Huh? I dont understand what audioguru is trying to say? Am I not "disconnecting" the supply by opening the switch at the 60ms point in the simulation. The snubber diode (if present) provides a current path regardless if the switch is open or closed... Only in the first case (without the snubber diode) does the transistor get zapped.

 

[MikeMl]

Ara Ghazaryan, I would just buy a LM675 from Digikey for US$5.50, or the others shown on this page.. Set it up with a gain of ~5 operating on split supplies of +25 and -25V to +30V and -30V (see Fig 2 on the data sheet). Put it on a 3W heatsink. Done...

 

[Colin]

Will this work:

 

[AnalogKid]

Yes.

 

[Colin]

You have a "slop of 3v." Do you think you will get much out of the circuit with 5v input?

 

[AnalogKid]

You didn't understand this circuit the last time I posted it, even after I wrote a detailed analysis. I infer from your statement that you still don't understand it.

The peak to peak output voltage swing = Vcc-(2 x Vcesat)

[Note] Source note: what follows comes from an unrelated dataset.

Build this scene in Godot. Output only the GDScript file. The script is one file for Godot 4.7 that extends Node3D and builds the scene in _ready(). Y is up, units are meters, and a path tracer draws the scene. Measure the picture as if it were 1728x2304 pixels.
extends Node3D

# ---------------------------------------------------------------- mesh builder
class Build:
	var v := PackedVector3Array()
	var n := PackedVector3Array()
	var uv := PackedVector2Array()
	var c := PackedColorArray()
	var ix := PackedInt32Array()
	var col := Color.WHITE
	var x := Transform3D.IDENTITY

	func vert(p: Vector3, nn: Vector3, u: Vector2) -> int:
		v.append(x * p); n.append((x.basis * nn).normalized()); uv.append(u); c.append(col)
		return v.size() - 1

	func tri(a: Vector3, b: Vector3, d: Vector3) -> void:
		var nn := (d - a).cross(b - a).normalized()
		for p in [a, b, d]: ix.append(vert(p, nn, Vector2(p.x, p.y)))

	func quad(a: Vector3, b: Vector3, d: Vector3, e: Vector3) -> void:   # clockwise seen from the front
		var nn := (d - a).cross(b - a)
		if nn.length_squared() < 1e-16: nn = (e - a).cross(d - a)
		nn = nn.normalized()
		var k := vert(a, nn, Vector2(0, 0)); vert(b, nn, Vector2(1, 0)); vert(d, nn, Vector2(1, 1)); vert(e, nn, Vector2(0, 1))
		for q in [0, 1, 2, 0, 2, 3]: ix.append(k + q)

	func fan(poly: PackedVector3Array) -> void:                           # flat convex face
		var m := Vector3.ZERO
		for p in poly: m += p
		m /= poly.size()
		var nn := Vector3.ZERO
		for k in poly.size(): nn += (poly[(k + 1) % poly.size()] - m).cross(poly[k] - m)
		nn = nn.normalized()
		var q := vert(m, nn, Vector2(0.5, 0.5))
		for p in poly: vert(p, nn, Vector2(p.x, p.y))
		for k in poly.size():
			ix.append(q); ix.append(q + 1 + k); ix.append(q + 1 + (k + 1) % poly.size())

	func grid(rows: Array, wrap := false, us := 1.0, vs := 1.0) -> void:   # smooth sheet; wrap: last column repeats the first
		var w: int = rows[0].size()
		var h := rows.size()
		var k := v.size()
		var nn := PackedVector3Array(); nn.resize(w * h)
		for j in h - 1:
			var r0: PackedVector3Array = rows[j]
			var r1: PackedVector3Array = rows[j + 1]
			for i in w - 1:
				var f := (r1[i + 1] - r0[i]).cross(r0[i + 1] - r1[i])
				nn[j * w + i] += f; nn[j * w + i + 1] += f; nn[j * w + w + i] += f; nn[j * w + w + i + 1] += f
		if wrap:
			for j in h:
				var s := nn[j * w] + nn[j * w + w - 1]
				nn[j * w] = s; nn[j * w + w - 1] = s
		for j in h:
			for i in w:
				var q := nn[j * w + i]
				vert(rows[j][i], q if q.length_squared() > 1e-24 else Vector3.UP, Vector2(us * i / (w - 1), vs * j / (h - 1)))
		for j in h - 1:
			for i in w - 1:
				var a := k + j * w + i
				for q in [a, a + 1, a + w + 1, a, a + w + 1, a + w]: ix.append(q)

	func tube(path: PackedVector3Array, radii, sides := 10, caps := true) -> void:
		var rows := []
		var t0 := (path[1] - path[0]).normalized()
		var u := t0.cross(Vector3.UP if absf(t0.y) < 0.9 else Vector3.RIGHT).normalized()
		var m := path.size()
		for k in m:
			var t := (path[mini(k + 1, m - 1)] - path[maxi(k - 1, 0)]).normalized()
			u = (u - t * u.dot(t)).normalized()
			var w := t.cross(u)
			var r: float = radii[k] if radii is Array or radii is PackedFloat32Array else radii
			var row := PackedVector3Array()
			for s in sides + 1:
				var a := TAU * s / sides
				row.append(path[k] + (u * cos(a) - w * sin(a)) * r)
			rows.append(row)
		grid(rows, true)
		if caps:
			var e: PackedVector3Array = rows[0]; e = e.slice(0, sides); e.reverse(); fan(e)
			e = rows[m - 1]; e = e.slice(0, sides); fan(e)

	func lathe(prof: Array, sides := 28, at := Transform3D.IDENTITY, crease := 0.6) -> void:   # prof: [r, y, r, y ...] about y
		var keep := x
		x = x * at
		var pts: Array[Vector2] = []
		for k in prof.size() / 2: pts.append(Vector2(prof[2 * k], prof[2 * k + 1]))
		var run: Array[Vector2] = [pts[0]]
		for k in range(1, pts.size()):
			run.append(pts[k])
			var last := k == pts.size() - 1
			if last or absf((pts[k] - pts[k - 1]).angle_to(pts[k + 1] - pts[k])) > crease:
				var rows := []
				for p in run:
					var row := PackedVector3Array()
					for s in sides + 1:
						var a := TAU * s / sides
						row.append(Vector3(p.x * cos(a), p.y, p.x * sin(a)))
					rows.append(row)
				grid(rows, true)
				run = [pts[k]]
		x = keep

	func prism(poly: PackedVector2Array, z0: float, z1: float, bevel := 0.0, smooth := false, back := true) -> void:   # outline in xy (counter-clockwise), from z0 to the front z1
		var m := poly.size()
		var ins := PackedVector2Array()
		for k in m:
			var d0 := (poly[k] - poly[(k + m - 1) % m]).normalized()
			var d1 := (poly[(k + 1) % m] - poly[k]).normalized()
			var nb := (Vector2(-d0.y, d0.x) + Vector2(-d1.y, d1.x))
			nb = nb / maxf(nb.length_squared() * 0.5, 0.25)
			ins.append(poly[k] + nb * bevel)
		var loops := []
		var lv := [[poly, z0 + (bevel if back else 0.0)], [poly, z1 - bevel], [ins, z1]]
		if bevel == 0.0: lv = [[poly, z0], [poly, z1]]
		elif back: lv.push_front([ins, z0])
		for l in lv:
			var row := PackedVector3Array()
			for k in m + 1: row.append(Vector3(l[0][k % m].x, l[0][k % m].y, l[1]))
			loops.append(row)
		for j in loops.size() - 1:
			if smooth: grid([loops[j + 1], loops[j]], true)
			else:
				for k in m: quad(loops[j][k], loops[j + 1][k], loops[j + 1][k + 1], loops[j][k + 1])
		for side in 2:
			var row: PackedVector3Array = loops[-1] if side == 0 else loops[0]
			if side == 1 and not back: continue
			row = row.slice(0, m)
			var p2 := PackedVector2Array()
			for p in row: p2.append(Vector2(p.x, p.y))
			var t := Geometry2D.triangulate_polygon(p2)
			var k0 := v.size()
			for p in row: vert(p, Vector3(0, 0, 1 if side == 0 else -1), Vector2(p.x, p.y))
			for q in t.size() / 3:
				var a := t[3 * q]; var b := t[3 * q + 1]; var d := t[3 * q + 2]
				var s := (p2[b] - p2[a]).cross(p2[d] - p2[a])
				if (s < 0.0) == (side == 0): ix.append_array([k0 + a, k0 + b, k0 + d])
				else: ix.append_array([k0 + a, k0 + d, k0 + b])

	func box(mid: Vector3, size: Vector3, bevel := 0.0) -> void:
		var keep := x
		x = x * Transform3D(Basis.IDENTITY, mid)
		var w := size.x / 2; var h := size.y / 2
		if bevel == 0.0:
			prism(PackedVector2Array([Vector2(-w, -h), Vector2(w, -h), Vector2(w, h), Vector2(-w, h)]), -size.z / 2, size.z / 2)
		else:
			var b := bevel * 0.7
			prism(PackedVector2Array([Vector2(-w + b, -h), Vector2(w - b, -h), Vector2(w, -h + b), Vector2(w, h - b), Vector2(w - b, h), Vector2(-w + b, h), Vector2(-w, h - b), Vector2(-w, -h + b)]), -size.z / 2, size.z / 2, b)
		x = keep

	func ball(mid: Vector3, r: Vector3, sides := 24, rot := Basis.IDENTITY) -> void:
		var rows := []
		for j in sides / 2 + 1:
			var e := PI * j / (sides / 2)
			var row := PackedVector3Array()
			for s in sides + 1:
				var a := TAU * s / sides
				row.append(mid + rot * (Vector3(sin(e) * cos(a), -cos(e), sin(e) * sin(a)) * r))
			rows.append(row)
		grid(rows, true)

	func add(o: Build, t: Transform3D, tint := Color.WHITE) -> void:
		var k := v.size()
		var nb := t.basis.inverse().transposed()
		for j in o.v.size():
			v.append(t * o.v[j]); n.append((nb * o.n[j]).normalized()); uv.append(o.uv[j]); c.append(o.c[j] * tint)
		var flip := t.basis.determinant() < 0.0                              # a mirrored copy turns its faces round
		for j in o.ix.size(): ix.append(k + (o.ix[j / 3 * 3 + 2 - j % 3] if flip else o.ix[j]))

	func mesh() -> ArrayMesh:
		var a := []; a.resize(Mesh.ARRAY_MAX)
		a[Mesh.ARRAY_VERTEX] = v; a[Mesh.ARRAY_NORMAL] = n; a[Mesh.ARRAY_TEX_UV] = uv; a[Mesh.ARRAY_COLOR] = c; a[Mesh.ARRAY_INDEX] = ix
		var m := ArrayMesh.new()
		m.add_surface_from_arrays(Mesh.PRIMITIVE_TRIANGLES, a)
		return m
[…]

In this country, slop is not an engineering term. What do you mean by it in the context of this circuit, and why is it in quotes?

ak

 

[Colin]

To start with, the two 13v zeners will have a "dead spot" of 2v because they add up to 26v for the 24v supply.
On top of this the base-emitter junctions at the top and bottom will add another 1v.
This means the input voltage will not have any effect when it is rising and falling by 3v because this is the "gap" between turning on the bottom zener then the voltage falling and turning on the top zener.
Normally "biasing diodes" are just at the point of turning ON, so the rising or falling signal will pass through the diode, even when it is a few millivolts.
Any voltage below 3v will not be transferred and a 5v signal will have some attenuation in the 1k as well as the 2u2. Most 5v signals from a digital source are less than 5v as the output of most chips is 4.5v max and 0.5v min. This gives a 4v p-p signal and the other two losses makes this circuit very unreliable.
On top of this, zeners have a 5% tolerance and another 1v may disappear.